In her inaugural remarks to the 27th Graduate Student Government assembly, GSG President Laura Moore gave hope to graduate students' increasingly dire situation. She congratulated the assembly on a number of small victories: a graduate student voice in the East Campus initiative, new shuttle routes based on grad student needs and serious consideration of the Purple Line Metro plan. Even the existence of this column is progress from the days when graduate students thought The Diamondback was a jewelry exchange.
However, Moore pointed out a number of basic grievances that still plague graduate student life. Our stipends don't keep up with the cost of living in College Park. We work far more hours than we get paid for. We are the only group on the campus without a formal grievance procedure. Of course, she reminded the assembly that the GSG has made a heroic effort on all of these fronts, with unprecedented media coverage, landmark speeches to the University Senate and constant pressure on the administration.
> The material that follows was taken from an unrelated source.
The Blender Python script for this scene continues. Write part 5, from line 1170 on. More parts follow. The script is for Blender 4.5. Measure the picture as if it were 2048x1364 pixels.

Yet we have not seen any tangible improvements.
For Moore, along with the rest of the graduate student leadership, these are more than just gripes. They are ethical issues. The university benefits greatly from the work graduate students perform. Just recently the university announced that during the past year it collected more than $400 million in research funding, much of which resulted from the efforts of highly motivated graduate students. Teaching assistants often put in twice as many hours as they are paid for, detracting from their research and delaying graduation. We are vital to the educational and research reputation of this university - why don't we have the same negotiating power as everyone else?
This, Moore announced, is where Maryland Teachers and Researchers comes in. MTR will soon become the umbrella organization for us to force results on the most fundamental issues of graduate student life. Unionizing will give graduate students the same voice as other state employees. We produce much of the research that gives the university its reputation, so we have a basic right to the same seat at the negotiating table.
For the union to succeed, it needs broad support among its constituents - that translates to membership and involvement. The message to the graduate student population is join, get involved and make your voice heard. Without graduate students bringing their concerns to the union, the GSG, the administration and the state legislature, we can't expect change.
To the faculty and administration: Support your graduate students. Much of the $400 million in research funding from last year came out of their long hours in the labs and libraries. Improved graduate student situations attract better graduate students and increase graduation rates. Happy graduate students will do better work when they don't have to worry about making rent, and their well-being will benefit the university as a whole.
Finally, to those shaping MTR: Be careful, as the tone we take today will shape the development of the union for the future. In our quest for an improved situation, we cannot lose sight of the fundamental reason for which we are here: to get our graduate education. Our university has an outstanding research reputation; our efforts to unionize cannot jeopardize that position or detract from our education. We must take an approach of cooperation, because in the end, we all have the same goal: a better university community and even more exceptional research.
Effective examples of unionization exist at other institutions such as the University of Michigan and the University of California, Berkeley. Hopefully MTR will follow in their footsteps, benefiting graduate students and perhaps serving as an example for other groups to follow.